Indeed, the only way to escape the daily onslaught of junk mail is to go on vacation–permanently. Leave the country. To that end, I’m checking with a friend who lives in Paris to see what the junk mail stream is like there. I’ll keep you posted.

Oh, and after I did all the spiffy new things the postal service wanted me to today, I would “have the time to do more of what (I) want.” The other flyer is aimed for the upcoming holidays we’ll all soon be hellbent for. It, too, promises all kinds of labor saving services that will give you “something you can really use. More time.”

Hey, how about the eight months of my life I understand I’ll be spending sorting through all the junk mail I’m forced to receive daily?

And what would I do with those eight months should I magically have them given back to me? Or even the few minutes I save creating my own “holiday postage” (will the Spirit of Christmas save me a special patch of purgatory if I can’t bring myself to read the directions for that trick?)

What will I do with all this new found free time thanks to the U.S. post?

I will blog and then blog some more until Americans everywhere rise up and insist on a national Do Not Mail list. It would be like the Do Not Call list established by the federal government in 2003 which now boasts 145 million phone numbers registered. It’s been extremely effective. The government has even prosecuted several dozen cases of solicitors violating the do not call law and collected $20 million in fines, according to a recent ABC News story.

It’s been so successful that we’ve all lost a favorite topic to complain about. Where our lives were once afflicted with chronic and invasive unsolicited telephone calls,fresh scar tissue blooms.
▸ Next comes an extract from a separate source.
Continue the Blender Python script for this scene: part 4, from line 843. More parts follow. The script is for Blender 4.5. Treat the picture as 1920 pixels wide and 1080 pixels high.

Now we complain about junk mail.

And I hate complainers. So knock it off and get yourself to http://www.newdream.org/junkmail/ and send a missive to congress to establish a national do not mail registery.

Go, do it now, I’ll be along shortly, I’ve just got a few more piles of important surveys, free gifts, time sensitive material and life improving catalogs to sift through and toss.

Oh, yes, and then I’ve got to stop by usps.com to see how much time they can save me.